**Exercise aim:**
How does the data below read from its first line through the line containing "np.arange(len(v)).reshape(-1, 3), m)"? Print those lines exactly.
# # # # #
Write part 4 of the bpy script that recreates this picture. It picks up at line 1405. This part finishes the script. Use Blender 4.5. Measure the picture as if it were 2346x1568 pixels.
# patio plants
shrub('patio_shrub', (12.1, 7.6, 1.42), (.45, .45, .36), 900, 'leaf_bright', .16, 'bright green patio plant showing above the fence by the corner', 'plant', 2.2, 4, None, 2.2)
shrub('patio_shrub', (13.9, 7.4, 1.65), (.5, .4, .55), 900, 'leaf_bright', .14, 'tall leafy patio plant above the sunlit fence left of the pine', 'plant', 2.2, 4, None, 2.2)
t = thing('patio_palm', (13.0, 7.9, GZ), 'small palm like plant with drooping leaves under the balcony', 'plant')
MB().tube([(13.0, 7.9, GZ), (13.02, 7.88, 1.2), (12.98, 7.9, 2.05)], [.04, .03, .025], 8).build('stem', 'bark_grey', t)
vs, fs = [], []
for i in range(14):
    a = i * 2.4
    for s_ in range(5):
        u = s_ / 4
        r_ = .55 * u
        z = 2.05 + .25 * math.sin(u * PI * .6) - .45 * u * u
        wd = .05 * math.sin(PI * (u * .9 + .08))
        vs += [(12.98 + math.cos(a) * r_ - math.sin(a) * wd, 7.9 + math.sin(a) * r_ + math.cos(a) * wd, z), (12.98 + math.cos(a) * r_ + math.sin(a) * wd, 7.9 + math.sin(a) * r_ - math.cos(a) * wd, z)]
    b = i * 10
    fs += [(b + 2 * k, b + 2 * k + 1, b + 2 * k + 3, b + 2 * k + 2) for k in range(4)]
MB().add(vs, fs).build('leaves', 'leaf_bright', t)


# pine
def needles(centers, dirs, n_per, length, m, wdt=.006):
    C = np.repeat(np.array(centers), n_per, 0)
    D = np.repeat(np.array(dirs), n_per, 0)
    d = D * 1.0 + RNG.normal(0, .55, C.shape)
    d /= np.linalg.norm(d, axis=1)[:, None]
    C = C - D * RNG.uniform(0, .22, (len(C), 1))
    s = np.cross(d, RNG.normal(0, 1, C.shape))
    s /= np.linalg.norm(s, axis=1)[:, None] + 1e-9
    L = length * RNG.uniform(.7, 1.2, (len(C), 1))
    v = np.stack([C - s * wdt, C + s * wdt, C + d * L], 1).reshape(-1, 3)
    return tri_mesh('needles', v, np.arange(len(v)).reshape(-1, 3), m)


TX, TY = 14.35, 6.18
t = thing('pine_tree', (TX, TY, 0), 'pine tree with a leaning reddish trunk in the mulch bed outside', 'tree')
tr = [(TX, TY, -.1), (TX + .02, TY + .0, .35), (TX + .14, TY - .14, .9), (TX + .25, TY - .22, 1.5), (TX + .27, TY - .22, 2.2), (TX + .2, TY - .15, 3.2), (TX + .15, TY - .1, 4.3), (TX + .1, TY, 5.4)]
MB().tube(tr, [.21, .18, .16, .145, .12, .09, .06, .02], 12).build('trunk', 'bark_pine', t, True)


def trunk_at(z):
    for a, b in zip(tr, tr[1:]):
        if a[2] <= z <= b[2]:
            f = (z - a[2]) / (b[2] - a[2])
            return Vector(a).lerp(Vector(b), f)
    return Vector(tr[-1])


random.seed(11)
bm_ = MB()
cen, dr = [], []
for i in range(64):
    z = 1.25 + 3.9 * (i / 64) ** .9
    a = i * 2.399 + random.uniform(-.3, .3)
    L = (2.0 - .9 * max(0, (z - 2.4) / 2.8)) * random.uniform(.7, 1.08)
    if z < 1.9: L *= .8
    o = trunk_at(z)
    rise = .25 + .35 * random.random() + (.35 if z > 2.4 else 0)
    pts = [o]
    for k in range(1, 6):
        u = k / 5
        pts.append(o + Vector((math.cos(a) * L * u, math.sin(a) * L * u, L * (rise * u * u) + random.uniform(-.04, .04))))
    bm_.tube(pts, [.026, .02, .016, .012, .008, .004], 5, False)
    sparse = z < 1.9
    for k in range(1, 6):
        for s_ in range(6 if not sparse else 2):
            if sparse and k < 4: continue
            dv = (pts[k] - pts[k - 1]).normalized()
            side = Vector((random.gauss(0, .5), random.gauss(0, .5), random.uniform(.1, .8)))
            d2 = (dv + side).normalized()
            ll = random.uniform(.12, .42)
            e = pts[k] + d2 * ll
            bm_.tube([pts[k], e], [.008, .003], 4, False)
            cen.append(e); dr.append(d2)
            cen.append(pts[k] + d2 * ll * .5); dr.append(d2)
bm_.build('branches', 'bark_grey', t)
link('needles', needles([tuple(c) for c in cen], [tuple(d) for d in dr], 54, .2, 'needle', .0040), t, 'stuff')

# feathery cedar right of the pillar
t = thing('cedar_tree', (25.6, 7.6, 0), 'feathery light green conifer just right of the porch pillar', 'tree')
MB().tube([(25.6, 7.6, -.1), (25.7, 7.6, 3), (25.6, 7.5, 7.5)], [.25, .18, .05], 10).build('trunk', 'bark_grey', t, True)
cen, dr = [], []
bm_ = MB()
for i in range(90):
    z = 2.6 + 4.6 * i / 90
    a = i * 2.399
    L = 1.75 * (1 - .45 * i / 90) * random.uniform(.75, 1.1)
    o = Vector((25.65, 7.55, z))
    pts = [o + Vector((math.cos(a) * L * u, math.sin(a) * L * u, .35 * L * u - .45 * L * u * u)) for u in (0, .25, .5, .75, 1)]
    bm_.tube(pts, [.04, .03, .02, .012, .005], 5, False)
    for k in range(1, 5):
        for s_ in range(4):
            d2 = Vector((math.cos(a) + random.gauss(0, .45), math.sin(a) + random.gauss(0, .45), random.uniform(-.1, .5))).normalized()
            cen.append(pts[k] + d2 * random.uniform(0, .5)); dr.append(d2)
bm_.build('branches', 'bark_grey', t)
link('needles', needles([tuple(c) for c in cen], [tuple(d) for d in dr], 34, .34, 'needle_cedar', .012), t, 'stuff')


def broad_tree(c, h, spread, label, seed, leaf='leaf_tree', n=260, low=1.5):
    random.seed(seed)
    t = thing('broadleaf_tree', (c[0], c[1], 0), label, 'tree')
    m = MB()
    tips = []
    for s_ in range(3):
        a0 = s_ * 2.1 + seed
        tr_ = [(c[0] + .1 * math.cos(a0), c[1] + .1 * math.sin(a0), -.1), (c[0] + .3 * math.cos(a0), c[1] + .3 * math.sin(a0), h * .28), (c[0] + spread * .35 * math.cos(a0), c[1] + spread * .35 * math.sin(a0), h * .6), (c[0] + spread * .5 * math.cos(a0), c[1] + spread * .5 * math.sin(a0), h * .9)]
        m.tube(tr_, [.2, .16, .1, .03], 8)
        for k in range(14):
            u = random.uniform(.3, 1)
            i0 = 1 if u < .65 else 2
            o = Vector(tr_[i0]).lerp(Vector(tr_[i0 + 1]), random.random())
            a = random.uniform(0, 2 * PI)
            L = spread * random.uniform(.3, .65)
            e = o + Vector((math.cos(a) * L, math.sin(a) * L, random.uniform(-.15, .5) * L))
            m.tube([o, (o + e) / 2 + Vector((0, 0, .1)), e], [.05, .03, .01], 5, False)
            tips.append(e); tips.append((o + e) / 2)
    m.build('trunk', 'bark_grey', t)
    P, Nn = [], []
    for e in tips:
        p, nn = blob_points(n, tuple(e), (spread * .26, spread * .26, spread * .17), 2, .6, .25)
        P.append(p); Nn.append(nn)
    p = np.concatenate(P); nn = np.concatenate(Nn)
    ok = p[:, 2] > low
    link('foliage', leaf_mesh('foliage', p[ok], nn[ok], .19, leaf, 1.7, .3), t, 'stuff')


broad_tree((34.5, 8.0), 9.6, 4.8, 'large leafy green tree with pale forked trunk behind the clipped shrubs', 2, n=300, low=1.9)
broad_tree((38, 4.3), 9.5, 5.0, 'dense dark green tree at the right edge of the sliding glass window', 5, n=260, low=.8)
# # # # #
**Written solution:**
Write part 4 of the bpy script that recreates this picture. It picks up at line 1405. This part finishes the script. Use Blender 4.5. Measure the picture as if it were 2346x1568 pixels.
# patio plants
shrub('patio_shrub', (12.1, 7.6, 1.42), (.45, .45, .36), 900, 'leaf_bright', .16, 'bright green patio plant showing above the fence by the corner', 'plant', 2.2, 4, None, 2.2)
shrub('patio_shrub', (13.9, 7.4, 1.65), (.5, .4, .55), 900, 'leaf_bright', .14, 'tall leafy patio plant above the sunlit fence left of the pine', 'plant', 2.2, 4, None, 2.2)
t = thing('patio_palm', (13.0, 7.9, GZ), 'small palm like plant with drooping leaves under the balcony', 'plant')
MB().tube([(13.0, 7.9, GZ), (13.02, 7.88, 1.2), (12.98, 7.9, 2.05)], [.04, .03, .025], 8).build('stem', 'bark_grey', t)
vs, fs = [], []
for i in range(14):
    a = i * 2.4
    for s_ in range(5):
        u = s_ / 4
        r_ = .55 * u
        z = 2.05 + .25 * math.sin(u * PI * .6) - .45 * u * u
        wd = .05 * math.sin(PI * (u * .9 + .08))
        vs += [(12.98 + math.cos(a) * r_ - math.sin(a) * wd, 7.9 + math.sin(a) * r_ + math.cos(a) * wd, z), (12.98 + math.cos(a) * r_ + math.sin(a) * wd, 7.9 + math.sin(a) * r_ - math.cos(a) * wd, z)]
    b = i * 10
    fs += [(b + 2 * k, b + 2 * k + 1, b + 2 * k + 3, b + 2 * k + 2) for k in range(4)]
MB().add(vs, fs).build('leaves', 'leaf_bright', t)


# pine
def needles(centers, dirs, n_per, length, m, wdt=.006):
    C = np.repeat(np.array(centers), n_per, 0)
    D = np.repeat(np.array(dirs), n_per, 0)
    d = D * 1.0 + RNG.normal(0, .55, C.shape)
    d /= np.linalg.norm(d, axis=1)[:, None]
    C = C - D * RNG.uniform(0, .22, (len(C), 1))
    s = np.cross(d, RNG.normal(0, 1, C.shape))
    s /= np.linalg.norm(s, axis=1)[:, None] + 1e-9
    L = length * RNG.uniform(.7, 1.2, (len(C), 1))
    v = np.stack([C - s * wdt, C + s * wdt, C + d * L], 1).reshape(-1, 3)
    return tri_mesh('needles', v, np.arange(len(v)).reshape(-1, 3), m)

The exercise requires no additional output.